In fairness, the Victorians have been more amenable than some
other states to allowing and approving new lower cost suburban development, but
on the other hand their approach to taxing the property sector (which includes
housing) is eroding margins and confidence. Investors are reportedly abandoning
the Victorian market with 22,000 fewer rental properties in the last financial
year – battle scarred by high land taxes and rental market policies which are
imbalanced in favour of tenants.
The Sydney-Melbourne rivalry means an idea in one place must be matched in the other. Often the squabble is only about whose idea it was first. So the NSW Government late last year announced a new scheme to boost housing in and around transit nodes. The move was headlined by the ABC as: “Higher towers, smaller homes, fewer car spaces recommended to solve NSW housing crisis.” How appealing. Was the ABC being sarcastic? The aim is to deliver 170,000 “well-located, well-designed and well-built homes” but there’s little insight into how this will happen.
Ironically, while there is good logic to support development
around transit nodes, the evidence says this can be even harder than developing
density away from transit. I made the observation last year that “rail
authorities tend to have their own views about how much development should take
place next to their rail lines. They don’t want residents moving into these new
developments then complaining about noise, dust or vibrations. They can prove
obstructive if their approval is required for development to proceed.” Plus, like elsewhere in the country, density
now equals dollars, and many more of them. It has become an upscale product and
it’s hard to see how this will change.
Presiding over this mess of unhelpful policy, regulatory
tangles and taxes is Prime Minister Anthony Albanese. His contribution? Despite
saying when in Opposition that he wanted a “mature debate” on population
growth, he has instead flooded the country with record levels of immigration
which has seen latest population growth exceed 552,000 people in one year – the
most ever and well above historic trends. It seems it’s no longer a subject he wants
to debate.
To accelerate population growth via immigration (which is a deliberate
policy decision, not an accident) at a time of housing shortages might seem reckless.

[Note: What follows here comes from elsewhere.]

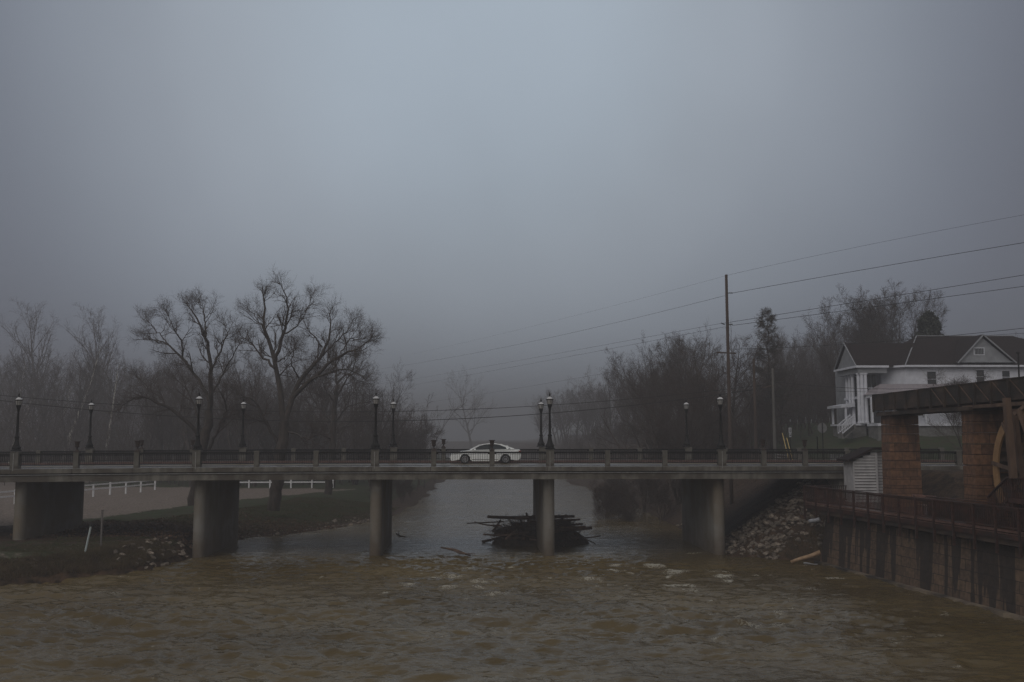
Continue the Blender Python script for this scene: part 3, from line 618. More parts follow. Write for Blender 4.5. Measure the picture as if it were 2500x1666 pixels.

But that’s OK – he has a plan - an “ambitious” target of building 1.2 million
more houses over five years. That equates to 240,000 new dwellings each year.
We are currently delivering nowhere near that level and only got close,
briefly, back in 2017 when a massive surge in apartment projects took supply to
223,600 new dwellings. Many have observed the legacy of this 2017 boom are many
thousands of poorly designed shoebox apartments with no cross ventilation,
balconies, or other design amenity but instead “riddled with flammable
cladding, structural defects, and leaks.” Remember Sydney’s Opal Tower?
These two charts from the team at Macrobusiness succinctly describe
why more pain most probably lies ahead. I wish I am proven woefully wrong, but
I cannot see how either affordability will improve or the housing shortage turn
to abundance without some very fundamental changes of policy direction – both of
the demand and supply side. Are we even ready for that, or will the situation
need to deteriorate even further before we are?
It hasn't escaped me how schtum the academic urban planners have become ... those same people who spared no effort to spruik high density high-rise sans parking facilities and urban infrastructure upgrades, over affordable suburban housing. I remember quite clearly, anybody with a bit of construction / development nous drawing attention to the high cost of these 'solutions' and the barren landscapes devoid of recreational space.